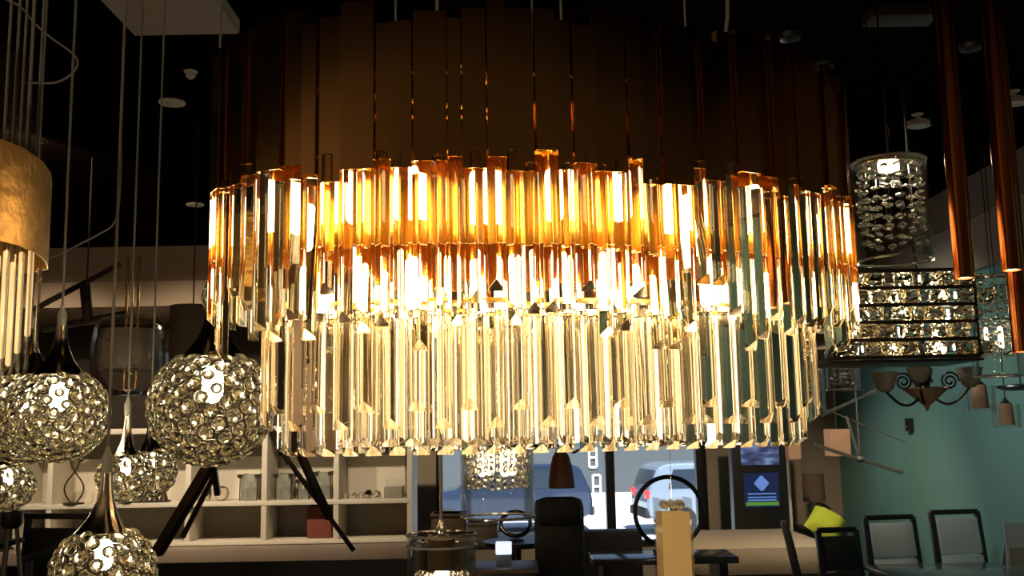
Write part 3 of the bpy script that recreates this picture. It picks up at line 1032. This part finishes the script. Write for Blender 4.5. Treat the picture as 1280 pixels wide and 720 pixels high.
# ------------------------------------------------------------------ shelving on the left
sh0, sh1 = P(22, 600, SOF).x, P(512, 600, SOF).x
zt, zm, zb = P(512, 533, SOF).z, P(512, 626, SOF).z, P(512, 672, SOF).z - .02
DEP = .42
t = thing('shelving_unit', 'long off-white shelving unit along the back wall holding glass ornaments', 'shelf', ((sh0 + sh1) / 2, SOF, 0))
ox = t.location.x
wsh = sh1 - sh0
divs = [P(px, 600, SOF).x - ox for px in (22, 62, 235, 330, 420, 512)]
part('back_panel', MB().box((0, DEP, (zt + zb) / 2), (wsh, .02, zt - zb)), M['shelf_grey'], t)
part('lower_back_panel', MB().box((-.03, DEP - .016, zm + .19), (wsh - .1, .012, .36)), M['shelf_white'], t, label='off-white panel behind the ornaments')
part('top_board', MB().cbox((0, DEP / 2, zt), (wsh, DEP, .045), .004), M['shelf_white'], t)
part('middle_shelf', MB().cbox((0, DEP / 2, zm), (wsh, DEP, .035), .004), M['shelf_white'], t)
part('bottom_board', MB().cbox((0, DEP / 2, zb), (wsh, DEP, .03), .004), M['shelf_white'], t)
for x in divs:
    part('divider', MB().cbox((x, DEP / 2, (zt + zb) / 2), (.045, DEP - .01, zt - zb), .004), M['shelf_white'], t)
ct = thing('base_counter', 'low brown counter running under the off-white shelving unit', 'counter', (ox, SOF, 0))
part('counter_top', MB().cbox((0, .12, zb - .07), (wsh + .1, .72, .10), .01), M['counter'], ct)
part('cabinet', MB().box((0, .18, (zb - .12) / 2), (wsh, .55, zb - .12)), M['black'], ct)
SZ = zm + .0185


def on_shelf(px, d=.18):
    p = P(px, 625, SOF + d)
    return (p.x, SOF + d, SZ)


# holders
holders = ['square glass candle holder on the white shelf, alone left of the divider', 'square glass candle holder on the white shelf just right of a divider', 'square glass candle holder on the shelf behind the crossing sticks', 'square glass candle holder on the shelf right of the crossing sticks']
for px, lab, w_, h in zip((314, 357, 380, 405), holders, (.145, .13, .09, .12), (.21, .21, .16, .22)):
    t = thing('candle_holder', lab, 'candle holder', on_shelf(px), R.uniform(-.2, .2), 'square glass candle holders')
    for x in (-1, 1):
        for y in (-1, 1):
            part('metal_corner', MB().box((x * w_ / 2, y * w_ / 2, h - .012), (.034, .034, .03)).box((x * w_ / 2, y * w_ / 2, h / 2), (.006, .006, h)), M['dark_metal'], t)
    part('glass_block', MB().cbox((0, 0, h / 2), (w_ - .008, w_ - .008, h), .004), M['pale_glass'], t)
    part('votive_cup', MB().lathe([(.025, .012), (.040, .03), (.042, .11), (.034, .11), (.030, .03)], n=16), M['cord_white'], t)
t = thing('glass_tumbler', 'small dark glass tumbler on the shelf below the large crystal ball', 'ornament', on_shelf(258))
part('cup', MB().shell([(.035, 0), (.045, .06), (.042, .11)], n=18, t=.004), M['chrome'], t)
part('candle', MB().lathe([(.03, .005), (.03, .06), (.004, .075)], n=14), M['cord_white'], t)
tag(part('glass_globe', MB().lathe([(.025, 0), (.05, .02), (.062, .06), (.05, .10), (.02, .118), (1e-4, .12)], n=22), M['clear_bead'], None, on_shelf(277)), 'small round glass ball standing alone on the white shelf', 'ornament')
for px, r, lab in ((433, .03, 'small crystal nugget first from the divider on the right shelf'), (443, .026, 'small crystal nugget second from the divider on the right shelf'),
                   (452, .03, 'small crystal nugget third from the divider on the right shelf'), (460, .04, 'larger crystal nugget left of the grey pile'), (471, .036, 'largest crystal nugget next to the white box')):
    bm = bmesh.new()
    bmesh.ops.create_icosphere(bm, subdivisions=2, radius=r)
    for v in bm.verts:
        v.co *= R.uniform(.85, 1.1)
        v.co.z = max(v.co.z, -r * .8) + r * .8
    me = bpy.data.meshes.new('crystal_nugget')
    bm.to_mesh(me)
    bm.free()
    me.materials.append(M['clear_bead'] if r < .04 else M['chrome'])
    o = link('crystal_nugget', me, None, Matrix.Translation(on_shelf(px, .14)))
    tag(o, lab, 'ornament', 'crystal nuggets on the right shelf')
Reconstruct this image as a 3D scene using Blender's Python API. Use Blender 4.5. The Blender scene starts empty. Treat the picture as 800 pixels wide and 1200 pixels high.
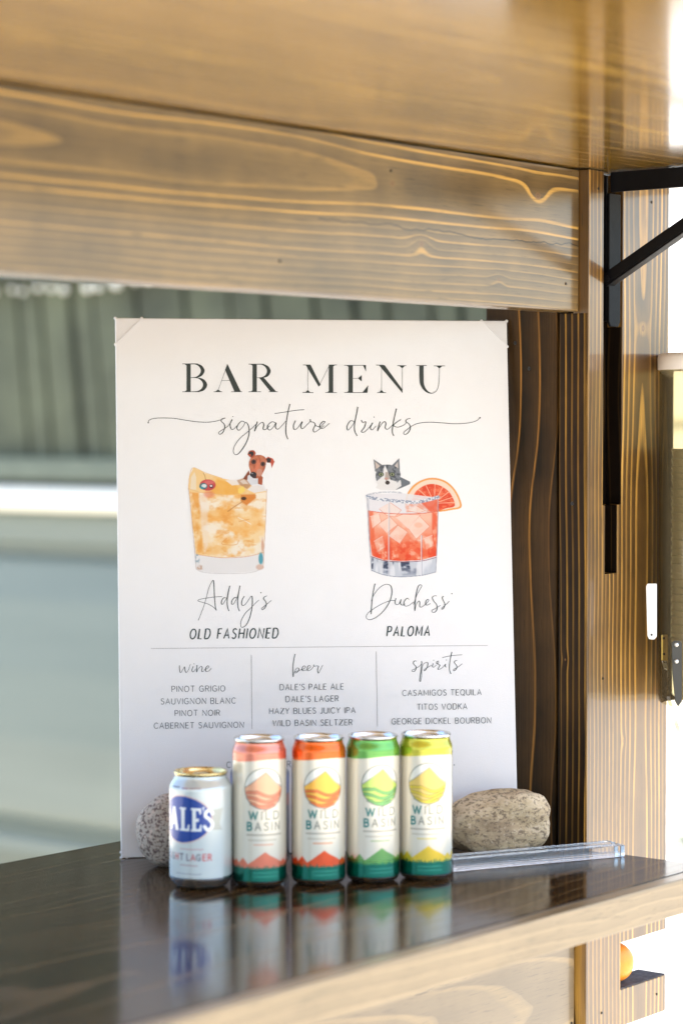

- _SHORT EXERCISE_: Make a list of all lines in the data that contain "picture".

- _COMPLETE ANSWER_:
Write part 3 of the bpy script that recreates this picture. It picks up at line 1032. This part finishes the script. Write for Blender 4.5. Treat the picture as 1280 pixels wide and 720 pixels high.
Reconstruct this image as a 3D scene using Blender's Python API. Use Blender 4.5. The Blender scene starts empty. Treat the picture as 800 pixels wide and 1200 pixels high.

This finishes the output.